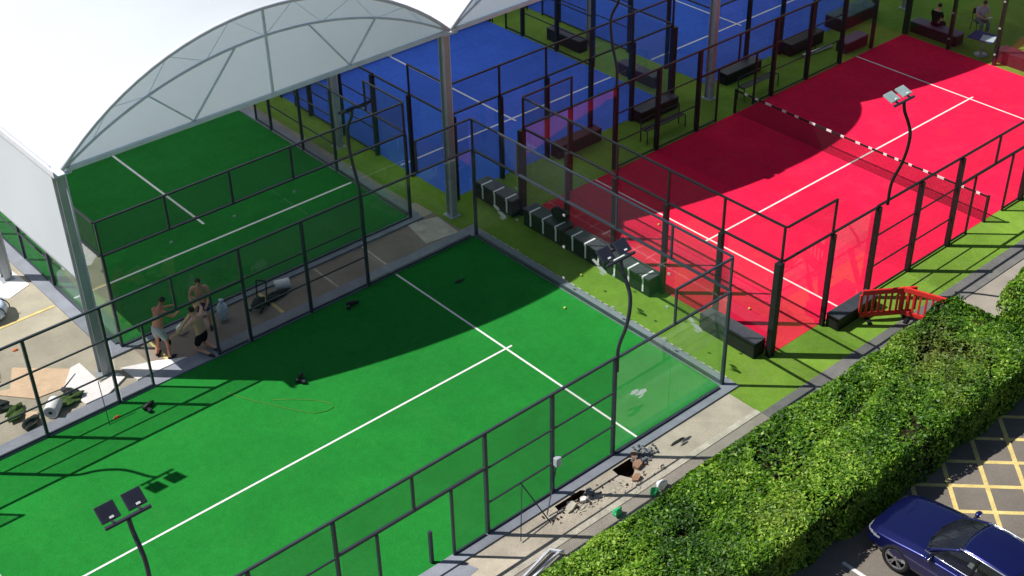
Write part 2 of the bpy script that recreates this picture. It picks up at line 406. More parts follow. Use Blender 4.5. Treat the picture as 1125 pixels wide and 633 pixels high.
# yellow and white paint
mb = MB()
def stripe(mb, p, q, w=.1, z=.010):
    p = Vector((*p, z)); q = Vector((*q, z)); d = (q - p).normalized(); a = Vector((-d.y, d.x, 0)) * w / 2
    mb.quad(p - a, q - a, q + a, p + a)
for p, q in (((-16, 15.37), (-11.3, 15.37)), ((-6.6, 11.9), (-6.6, 10.6)), ((-10.1, 11.9), (-10.15, 10.6))): stripe(mb, p, q)
struct('yard_lines', mb, 'paint_yellow')
mb = MB()
for p, q in (((-4.68, 11.9), (-4.7, 10.6)), ((-2.9, 11.9), (-2.95, 10.6))): stripe(mb, p, q, .06)
struct('yard_lines', mb, 'kerb_pale')
mb = MB(); k = 0
P = 1.235
for i in range(-3, 12):
    x = .54 + P * i
    for sgn in (1, -1):
        L = 6.0
        if i < 0:
            if sgn < 0: continue
            y0 = -5.98 - 0; xs = x + 0
            t0 = (.0 - x)            # lines that enter through the left edge of the box
            if t0 > L: continue
            p = (x + t0, -6.0 - t0 + .45); q = (x + L, -5.55 - L)
        else:
            p = (x, -5.55); q = (x + sgn * L, -5.55 - L)
            if sgn < 0:
                t1 = x - 0.0
                if t1 < L: q = (0.0, -5.55 - t1)
        stripe(mb, p, q, .11, .008 if sgn > 0 else .0105); k += 1
struct('parking_lines', mb, 'paint_yellow')
mb = MB(); stripe(mb, (-2.72, -6.02), (-2.72, -10.8), .1, .008); stripe(mb, (-5.2, -6.02), (-5.2, -10.8), .1, .008)
struct('parking_lines', mb, 'paint_white')

# ------------------------------------------------------------------ court enclosures
def uvpanel(p, q, mat, parent, name):
    """flat upright wire panel between two corners, UVs in metres"""
    me = bpy.data.meshes.new(name)
    me.from_pydata([(p[0], p[1], p[2]), (q[0], q[1], p[2]), (q[0], q[1], q[2]), (p[0], p[1], q[2])], [], [(0, 1, 2, 3)])
    u = me.uv_layers.new(name='UVMap'); w = math.hypot(q[0] - p[0], q[1] - p[1]); h = q[2] - p[2]
    for l, c in zip(u.data, ((0, 0), (w, 0), (w, h), (0, h))): l.uv = c
    me.materials.append(M[mat])
    return link(bpy.data.objects.new(name, me), parent)
def enclosure(label, origin, amap, style, sides, ends=(0, 20), group='padel court enclosures', doors=True):
    """amap(a, b, z) -> local position; a runs 0-20 along the court, b 0-10 across. sides: outward sign list"""
    t = thing('court_enclosure', label, 'court enclosure', origin, 0, group)
    steel, wire = ('black_steel', 'mesh_black') if style == 'old' else ('grey_steel', 'mesh_grey')
    def B(name, p, q, mat=steel, bev=0):
        return obj(name, MB().box(amap(*p), amap(*q)), mat, t, bevel=bev)
    def wirepanel(p, q): uvpanel(amap(*p), amap(*q), wire, t, 'mesh_panel')
    pw, pd = (.06, .14) if style == 'old' else (.038, .085)
    for a0 in ends:
        o = -1 if a0 == 0 else 1                       # outwards
        def A(d): return a0 + o * d
        for i in range(5):
            B('glass_panel', (A(0), 2 * i + .006, .03), (A(.012), 2 * i + 1.994, 2.985), 'glass')
            wirepanel((A(.03), 2 * i + .03, 3.03), (A(.03), 2 * i + 1.97, 3.97))
        for i in range(6):
            b = 2 * i; corner = i in (0, 5)
            if style == 'old' or corner:
                w = .085 if corner and style == 'old' else pw; d = .20 if corner and style == 'old' else pd
                B('post', (A(.02), b - w, 0), (A(.02 + d), b + w, 2.97))
            B('mesh_post', (A(.02), b - .028, 2.975), (A(.075), b + .028, 4.0))
        B('top_rail', (A(.015), -.02, 4.002), (A(.07), 10.02, 4.05))
        B('middle_rail', (A(.018), -.017, 2.985), (A(.10 if style == 'new' else .085), 10.017, 3.03))
        for i in range(1, 5):
            for z in (.45, 1.5, 2.55): B('clamp', (A(-.008), 2 * i - .04, z - .03), (A(.02), 2 * i + .04, z + .03), 'galv')
        if style == 'new': B('base_rail', (A(.016), .05, .052), (A(.10), 9.95, .10))
    for b0, o in sides:
        def S(d): return b0 + o * d
        for e in (0, 20):
            sg = 1 if e == 0 else -1
            def AA(a): return e + sg * a
            for i in range(2):
                B('glass_panel', (AA(2 * i + .03), S(0), .03), (AA(2 * i + 1.994), S(.012), 2.985), 'glass_haze' if style == 'new' and b0 == 0 else 'glass')
            wirepanel((AA(.08), S(.03), 3.05), (AA(1.97), S(.03), 3.97))
            B('mesh_post', (AA(1.975), S(.02), 3.03), (AA(2.025), S(.075), 4.0))
            B('top_rail', (AA(-.014), S(.015), 4.002), (AA(2.03), S(.07), 4.05))
            B('middle_rail', (AA(-.017), S(.018), 2.985), (AA(3.94), S(.08), 3.03))
            if style == 'old': B('post', (AA(1.95), S(.02), 0), (AA(2.05), S(.15), 2.98))
            else: B('base_rail', (AA(.12), S(.016), .052), (AA(3.94), S(.10), .10))
        for a in (4, 6, 8, 12, 14, 16):
            B('post', (a - pw, S(.0), 0), (a + pw, S(pd), 3.0))
        B('side_rail', (3.94, S(.02), 3.003), (16.06, S(.075), 3.06))
        for a1, a2 in ((4, 6), (6, 8), (12, 14), (14, 16)):
            wirepanel((a1 + pw, S(.05), .06), (a2 - pw, S(.05), 2.99))
            for z in (1.0, 2.03): B('side_rail', (a1 + pw + .004, S(.055), z - .018), (a2 - pw - .004, S(.09), z + .018))
            B('side_rail', (a1 + pw + .004, S(.03), .055), (a2 - pw - .004, S(.075), .10))
        B('lintel', (8 + pw + .004, S(.015), 2.0), (12 - pw - .004, S(.07), 2.075))
        wirepanel((8.07, S(.05), 2.09), (11.93, S(.05), 2.99))
        B('post', (9.97, S(.02), 2.09), (10.03, S(.075), 3.0))
        for a1, a2, jamb in ((8.08, 8.98, 9.0), (11.02, 11.92, 11.0)):
            wirepanel((a1, S(.055), .10), (a2, S(.055), 1.99))
            B('door_frame', (jamb - .03, S(.03), .0), (jamb + .03, S(.085), 1.995))
            B('door_frame', (a1, S(.03), .055), (a2, S(.08), .10))
    return t
def mapper(fx, fy, swap=False):
    """length axis a, width axis b"""
    if swap: return lambda a, b, z: (fx * b, fy * a, z)
    return lambda a, b, z: (fx * a, fy * b, z)
near = enclosure('unfinished slate grey frame and glass around the sunlit bright green court in front', (0, 0, 0), mapper(-1, 1), 'new', [(0, -1), (10, 1)])
red = enclosure('black posts and glass around the red court', (2.1, 0, 0), mapper(1, 1), 'old', [(0, -1), (10, 1)])
far = enclosure('slate grey frame and glass around the shaded dark green court under the white canopy', (-10.8, 12.25, 0), mapper(1, 1, True), 'new', [(0, -1), (10, 1)])
blue_a = enclosure('black posts and glass around the nearer blue court, beside the middle canopy post', (1, 12.25, 0), mapper(1, 1, True), 'old', [(0, -1), (10, 1)])
blue_b = enclosure('black posts and glass around the farther blue court at the top edge of the photo', (13.1, 12.25, 0), mapper(1, 1, True), 'old', [(0, -1), (10, 1)])
# parts that only the unfinished court has
for p, q in (((-7.0, -.10, 1.0), (-7.62, -.75, .05)), ((-7.02, -.10, 1.0), (-6.72, -.78, .05)), ((-12.45, 9.98, 1.0), (-12.62, 9.42, .02)), ((-5.9, -.10, .95), (-6.6, -.52, .05))):
    obj('brace', MB().bar(p, q, .022), 'grey_steel', near)
mb = MB().obox((-5.98, -.20, 1.12), (.16, .12, .24)); obj('junction_box', mb, 'grey_plastic', near, bevel=.015)
obj('net_post', MB().box((-9.55, .08, 0), (-9.47, .16, .98)), 'grey_steel', near, bevel=.008)
# white film decals on the glass of the unfinished court
def decal(parent, at, axis):
    mb = MB(); k = 0
    shapes = [[(-.30, .10), (-.22, .18), (-.05, .15), (.02, .08), (-.10, .02)], [(-.12, -.02), (.08, .06), (.26, .0), (.30, -.10), (.10, -.12)],
              [(.0, -.14), (.22, -.13), (.16, -.19), (.04, -.19)]]
    for s in shapes:
        if axis == 'x': mb.quad(*[(at[0] + .004, at[1] - u, at[2] + v) for u, v in s])
        else: mb.quad(*[(at[0] + u, at[1] - .004, at[2] + v) for u, v in s])
    obj('decal', mb, 'decal', parent)
decal(near, (.014, 4.58, 1.5), 'x'); decal(near, (.014, 1.05, 1.43), 'x'); decal(near, (.014, 8.8, 1.40), 'x'); decal(near, (-3.14, -.014, 1.5), 'y')

# ------------------------------------------------------------------ nets
def net(label, loc, rotz, banded=False):
    t = thing('court_net', label, 'net', loc, rotz, 'nets across the courts')
    for s in (-5.05, 5.05):
        obj('net_post', MB().box((-.04, s - .04, 0), (.04, s + .04, .95)), 'black_steel', t, bevel=.008)
    me = []
    for i in range(16):
        y0, y1 = -5 + i * 10 / 16, -5 + (i + 1) * 10 / 16
        zt = lambda y: .88 + .04 * (y / 5) ** 2
        me.append((y0, y1, zt(y0), zt(y1)))
    m = bpy.data.meshes.new('mesh'); vs = []; fs = []; uvs = []
    for y0, y1, a, b in me:
        n = len(vs); vs += [(0, y0, .02), (0, y1, .02), (0, y1, b - .06), (0, y0, a - .06)]; fs.append((n, n + 1, n + 2, n + 3))
        uvs += [(y0, 0), (y1, 0), (y1, .86), (y0, .86)]
    m.from_pydata(vs, [], fs); u = m.uv_layers.new(name='UVMap')
    for l, c in zip(u.data, uvs): l.uv = c
    m.materials.append(M['net_mesh']); link(bpy.data.objects.new('net_mesh', m), t)
    mb = MB()
    for y0, y1, a, b in me: mb.bar((0, y0, a - .03), (0, y1, b - .03), .022, .065)
    obj('top_band', mb, 'black_plastic' if banded else 'line', t)
    if banded:
        y = -4.75
        while y < 4.6:
            L = rnd.uniform(.12, .27); zt = .85 + .04 * (y / 5) ** 2
            obj('white_patch', MB().box((-.014, y, zt - .034), (.014, y + L, zt + .037)), 'line', t)
            y += L + rnd.uniform(.28, .5)
    if not banded: obj('centre_strap', MB().box((-.006, -.025, .02), (.006, .025, .82)), 'line', t)
    return t
net('black net with white patches along its top band across the red court', (12.1, 5, 0), 0, True)
net('white topped net across the nearer blue court under the canopy', (6, 22.25, 0), R(90))
net('white topped net across the farther blue court at the top edge', (18.1, 22.25, 0), R(90))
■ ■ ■
## Required work
Exactly reproduce the run of lines from the start of the listing through the line with "struct('parking_lines', mb, 'paint_white')", inclusive; pictures are not copied.

## Task response
Write part 2 of the bpy script that recreates this picture. It picks up at line 406. More parts follow. Use Blender 4.5. Treat the picture as 1125 pixels wide and 633 pixels high.
# yellow and white paint
mb = MB()
def stripe(mb, p, q, w=.1, z=.010):
    p = Vector((*p, z)); q = Vector((*q, z)); d = (q - p).normalized(); a = Vector((-d.y, d.x, 0)) * w / 2
    mb.quad(p - a, q - a, q + a, p + a)
for p, q in (((-16, 15.37), (-11.3, 15.37)), ((-6.6, 11.9), (-6.6, 10.6)), ((-10.1, 11.9), (-10.15, 10.6))): stripe(mb, p, q)
struct('yard_lines', mb, 'paint_yellow')
mb = MB()
for p, q in (((-4.68, 11.9), (-4.7, 10.6)), ((-2.9, 11.9), (-2.95, 10.6))): stripe(mb, p, q, .06)
struct('yard_lines', mb, 'kerb_pale')
mb = MB(); k = 0
P = 1.235
for i in range(-3, 12):
    x = .54 + P * i
    for sgn in (1, -1):
        L = 6.0
        if i < 0:
            if sgn < 0: continue
            y0 = -5.98 - 0; xs = x + 0
            t0 = (.0 - x)            # lines that enter through the left edge of the box
            if t0 > L: continue
            p = (x + t0, -6.0 - t0 + .45); q = (x + L, -5.55 - L)
        else:
            p = (x, -5.55); q = (x + sgn * L, -5.55 - L)
            if sgn < 0:
                t1 = x - 0.0
                if t1 < L: q = (0.0, -5.55 - t1)
        stripe(mb, p, q, .11, .008 if sgn > 0 else .0105); k += 1
struct('parking_lines', mb, 'paint_yellow')
mb = MB(); stripe(mb, (-2.72, -6.02), (-2.72, -10.8), .1, .008); stripe(mb, (-5.2, -6.02), (-5.2, -10.8), .1, .008)
struct('parking_lines', mb, 'paint_white')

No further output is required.